— STORED ROWS —
* start *

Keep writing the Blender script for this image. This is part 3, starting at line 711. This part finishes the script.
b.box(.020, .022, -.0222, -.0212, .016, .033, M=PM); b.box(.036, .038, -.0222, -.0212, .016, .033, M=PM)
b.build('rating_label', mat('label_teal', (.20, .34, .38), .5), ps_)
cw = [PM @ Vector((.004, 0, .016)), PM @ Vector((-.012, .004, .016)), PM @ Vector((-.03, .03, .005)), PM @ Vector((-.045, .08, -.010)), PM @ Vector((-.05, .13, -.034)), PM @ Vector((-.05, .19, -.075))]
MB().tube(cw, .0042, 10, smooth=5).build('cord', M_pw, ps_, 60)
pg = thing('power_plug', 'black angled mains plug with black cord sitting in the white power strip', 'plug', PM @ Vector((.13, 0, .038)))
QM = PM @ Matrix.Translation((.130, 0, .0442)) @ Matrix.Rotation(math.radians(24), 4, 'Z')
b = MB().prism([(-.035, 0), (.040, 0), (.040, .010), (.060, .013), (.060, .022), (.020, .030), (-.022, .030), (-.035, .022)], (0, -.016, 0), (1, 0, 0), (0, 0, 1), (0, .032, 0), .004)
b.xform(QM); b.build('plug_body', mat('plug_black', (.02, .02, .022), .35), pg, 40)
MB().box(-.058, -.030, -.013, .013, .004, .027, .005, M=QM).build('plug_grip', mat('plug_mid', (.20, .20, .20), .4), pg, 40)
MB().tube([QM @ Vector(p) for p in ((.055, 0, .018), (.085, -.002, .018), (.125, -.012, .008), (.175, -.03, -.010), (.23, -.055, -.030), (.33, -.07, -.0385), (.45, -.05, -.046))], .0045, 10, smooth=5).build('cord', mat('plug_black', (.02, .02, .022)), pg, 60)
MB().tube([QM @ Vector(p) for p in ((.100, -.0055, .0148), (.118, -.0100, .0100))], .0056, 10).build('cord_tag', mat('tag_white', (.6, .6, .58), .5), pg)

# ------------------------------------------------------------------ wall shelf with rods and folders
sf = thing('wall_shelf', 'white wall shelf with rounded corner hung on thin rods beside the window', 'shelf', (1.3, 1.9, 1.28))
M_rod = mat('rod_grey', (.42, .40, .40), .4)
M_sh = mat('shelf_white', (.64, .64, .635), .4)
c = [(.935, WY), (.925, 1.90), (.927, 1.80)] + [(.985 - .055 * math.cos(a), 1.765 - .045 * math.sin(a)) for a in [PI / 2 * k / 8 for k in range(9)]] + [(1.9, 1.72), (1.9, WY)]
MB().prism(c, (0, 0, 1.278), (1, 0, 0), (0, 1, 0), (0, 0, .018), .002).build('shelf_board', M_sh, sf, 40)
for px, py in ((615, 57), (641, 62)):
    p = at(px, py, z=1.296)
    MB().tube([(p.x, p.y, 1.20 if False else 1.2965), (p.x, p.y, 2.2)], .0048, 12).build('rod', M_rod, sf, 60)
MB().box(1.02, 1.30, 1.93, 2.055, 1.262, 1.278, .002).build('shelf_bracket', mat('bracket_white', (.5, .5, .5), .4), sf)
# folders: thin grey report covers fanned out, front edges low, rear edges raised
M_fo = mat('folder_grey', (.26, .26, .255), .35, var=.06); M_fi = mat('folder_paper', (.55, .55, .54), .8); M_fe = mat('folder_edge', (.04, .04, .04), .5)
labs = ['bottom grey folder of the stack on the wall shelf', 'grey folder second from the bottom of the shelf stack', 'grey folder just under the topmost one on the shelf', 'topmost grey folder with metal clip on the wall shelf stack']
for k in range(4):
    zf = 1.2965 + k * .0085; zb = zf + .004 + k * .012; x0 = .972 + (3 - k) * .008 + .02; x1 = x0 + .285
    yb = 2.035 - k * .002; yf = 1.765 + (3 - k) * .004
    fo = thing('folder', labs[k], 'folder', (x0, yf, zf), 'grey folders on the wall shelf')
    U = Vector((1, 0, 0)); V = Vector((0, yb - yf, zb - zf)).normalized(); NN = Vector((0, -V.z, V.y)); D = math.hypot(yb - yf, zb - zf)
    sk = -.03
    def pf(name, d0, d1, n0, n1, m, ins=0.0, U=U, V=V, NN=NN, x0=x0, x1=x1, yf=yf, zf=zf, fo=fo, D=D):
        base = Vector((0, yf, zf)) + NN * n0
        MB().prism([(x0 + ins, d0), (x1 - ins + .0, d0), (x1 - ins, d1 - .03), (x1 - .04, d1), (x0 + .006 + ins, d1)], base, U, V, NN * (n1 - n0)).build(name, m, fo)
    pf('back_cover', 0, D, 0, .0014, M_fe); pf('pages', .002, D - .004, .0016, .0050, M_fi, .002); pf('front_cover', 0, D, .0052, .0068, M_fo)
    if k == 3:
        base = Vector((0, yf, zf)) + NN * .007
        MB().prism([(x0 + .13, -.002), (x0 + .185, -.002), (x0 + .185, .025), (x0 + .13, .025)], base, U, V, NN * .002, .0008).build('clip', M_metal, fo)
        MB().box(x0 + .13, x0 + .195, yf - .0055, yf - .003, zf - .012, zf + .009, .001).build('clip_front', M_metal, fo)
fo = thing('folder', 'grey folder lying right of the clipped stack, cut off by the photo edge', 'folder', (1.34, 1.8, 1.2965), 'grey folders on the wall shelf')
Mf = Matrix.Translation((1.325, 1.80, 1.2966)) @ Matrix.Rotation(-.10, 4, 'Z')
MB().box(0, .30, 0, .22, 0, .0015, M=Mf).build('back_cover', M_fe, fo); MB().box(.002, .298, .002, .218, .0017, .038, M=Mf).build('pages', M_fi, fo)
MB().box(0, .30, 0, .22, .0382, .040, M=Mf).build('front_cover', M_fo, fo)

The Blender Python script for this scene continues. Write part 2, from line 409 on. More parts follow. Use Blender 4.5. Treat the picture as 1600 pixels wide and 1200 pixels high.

* end *

Recite the full listing above exactly.

Keep writing the Blender script for this image. This is part 3, starting at line 711. This part finishes the script.
b.box(.020, .022, -.0222, -.0212, .016, .033, M=PM); b.box(.036, .038, -.0222, -.0212, .016, .033, M=PM)
b.build('rating_label', mat('label_teal', (.20, .34, .38), .5), ps_)
cw = [PM @ Vector((.004, 0, .016)), PM @ Vector((-.012, .004, .016)), PM @ Vector((-.03, .03, .005)), PM @ Vector((-.045, .08, -.010)), PM @ Vector((-.05, .13, -.034)), PM @ Vector((-.05, .19, -.075))]
MB().tube(cw, .0042, 10, smooth=5).build('cord', M_pw, ps_, 60)
pg = thing('power_plug', 'black angled mains plug with black cord sitting in the white power strip', 'plug', PM @ Vector((.13, 0, .038)))
QM = PM @ Matrix.Translation((.130, 0, .0442)) @ Matrix.Rotation(math.radians(24), 4, 'Z')
b = MB().prism([(-.035, 0), (.040, 0), (.040, .010), (.060, .013), (.060, .022), (.020, .030), (-.022, .030), (-.035, .022)], (0, -.016, 0), (1, 0, 0), (0, 0, 1), (0, .032, 0), .004)
b.xform(QM); b.build('plug_body', mat('plug_black', (.02, .02, .022), .35), pg, 40)
MB().box(-.058, -.030, -.013, .013, .004, .027, .005, M=QM).build('plug_grip', mat('plug_mid', (.20, .20, .20), .4), pg, 40)
MB().tube([QM @ Vector(p) for p in ((.055, 0, .018), (.085, -.002, .018), (.125, -.012, .008), (.175, -.03, -.010), (.23, -.055, -.030), (.33, -.07, -.0385), (.45, -.05, -.046))], .0045, 10, smooth=5).build('cord', mat('plug_black', (.02, .02, .022)), pg, 60)
MB().tube([QM @ Vector(p) for p in ((.100, -.0055, .0148), (.118, -.0100, .0100))], .0056, 10).build('cord_tag', mat('tag_white', (.6, .6, .58), .5), pg)

# ------------------------------------------------------------------ wall shelf with rods and folders
sf = thing('wall_shelf', 'white wall shelf with rounded corner hung on thin rods beside the window', 'shelf', (1.3, 1.9, 1.28))
M_rod = mat('rod_grey', (.42, .40, .40), .4)
M_sh = mat('shelf_white', (.64, .64, .635), .4)
c = [(.935, WY), (.925, 1.90), (.927, 1.80)] + [(.985 - .055 * math.cos(a), 1.765 - .045 * math.sin(a)) for a in [PI / 2 * k / 8 for k in range(9)]] + [(1.9, 1.72), (1.9, WY)]
MB().prism(c, (0, 0, 1.278), (1, 0, 0), (0, 1, 0), (0, 0, .018), .002).build('shelf_board', M_sh, sf, 40)
for px, py in ((615, 57), (641, 62)):
    p = at(px, py, z=1.296)
    MB().tube([(p.x, p.y, 1.20 if False else 1.2965), (p.x, p.y, 2.2)], .0048, 12).build('rod', M_rod, sf, 60)
MB().box(1.02, 1.30, 1.93, 2.055, 1.262, 1.278, .002).build('shelf_bracket', mat('bracket_white', (.5, .5, .5), .4), sf)
# folders: thin grey report covers fanned out, front edges low, rear edges raised
M_fo = mat('folder_grey', (.26, .26, .255), .35, var=.06); M_fi = mat('folder_paper', (.55, .55, .54), .8); M_fe = mat('folder_edge', (.04, .04, .04), .5)
labs = ['bottom grey folder of the stack on the wall shelf', 'grey folder second from the bottom of the shelf stack', 'grey folder just under the topmost one on the shelf', 'topmost grey folder with metal clip on the wall shelf stack']
for k in range(4):
    zf = 1.2965 + k * .0085; zb = zf + .004 + k * .012; x0 = .972 + (3 - k) * .008 + .02; x1 = x0 + .285
    yb = 2.035 - k * .002; yf = 1.765 + (3 - k) * .004
    fo = thing('folder', labs[k], 'folder', (x0, yf, zf), 'grey folders on the wall shelf')
    U = Vector((1, 0, 0)); V = Vector((0, yb - yf, zb - zf)).normalized(); NN = Vector((0, -V.z, V.y)); D = math.hypot(yb - yf, zb - zf)
    sk = -.03
    def pf(name, d0, d1, n0, n1, m, ins=0.0, U=U, V=V, NN=NN, x0=x0, x1=x1, yf=yf, zf=zf, fo=fo, D=D):
        base = Vector((0, yf, zf)) + NN * n0
        MB().prism([(x0 + ins, d0), (x1 - ins + .0, d0), (x1 - ins, d1 - .03), (x1 - .04, d1), (x0 + .006 + ins, d1)], base, U, V, NN * (n1 - n0)).build(name, m, fo)
    pf('back_cover', 0, D, 0, .0014, M_fe); pf('pages', .002, D - .004, .0016, .0050, M_fi, .002); pf('front_cover', 0, D, .0052, .0068, M_fo)
    if k == 3:
        base = Vector((0, yf, zf)) + NN * .007
        MB().prism([(x0 + .13, -.002), (x0 + .185, -.002), (x0 + .185, .025), (x0 + .13, .025)], base, U, V, NN * .002, .0008).build('clip', M_metal, fo)
        MB().box(x0 + .13, x0 + .195, yf - .0055, yf - .003, zf - .012, zf + .009, .001).build('clip_front', M_metal, fo)
fo = thing('folder', 'grey folder lying right of the clipped stack, cut off by the photo edge', 'folder', (1.34, 1.8, 1.2965), 'grey folders on the wall shelf')
Mf = Matrix.Translation((1.325, 1.80, 1.2966)) @ Matrix.Rotation(-.10, 4, 'Z')
MB().box(0, .30, 0, .22, 0, .0015, M=Mf).build('back_cover', M_fe, fo); MB().box(.002, .298, .002, .218, .0017, .038, M=Mf).build('pages', M_fi, fo)
MB().box(0, .30, 0, .22, .0382, .040, M=Mf).build('front_cover', M_fo, fo)

The Blender Python script for this scene continues. Write part 2, from line 409 on. More parts follow. Use Blender 4.5. Treat the picture as 1600 pixels wide and 1200 pixels high.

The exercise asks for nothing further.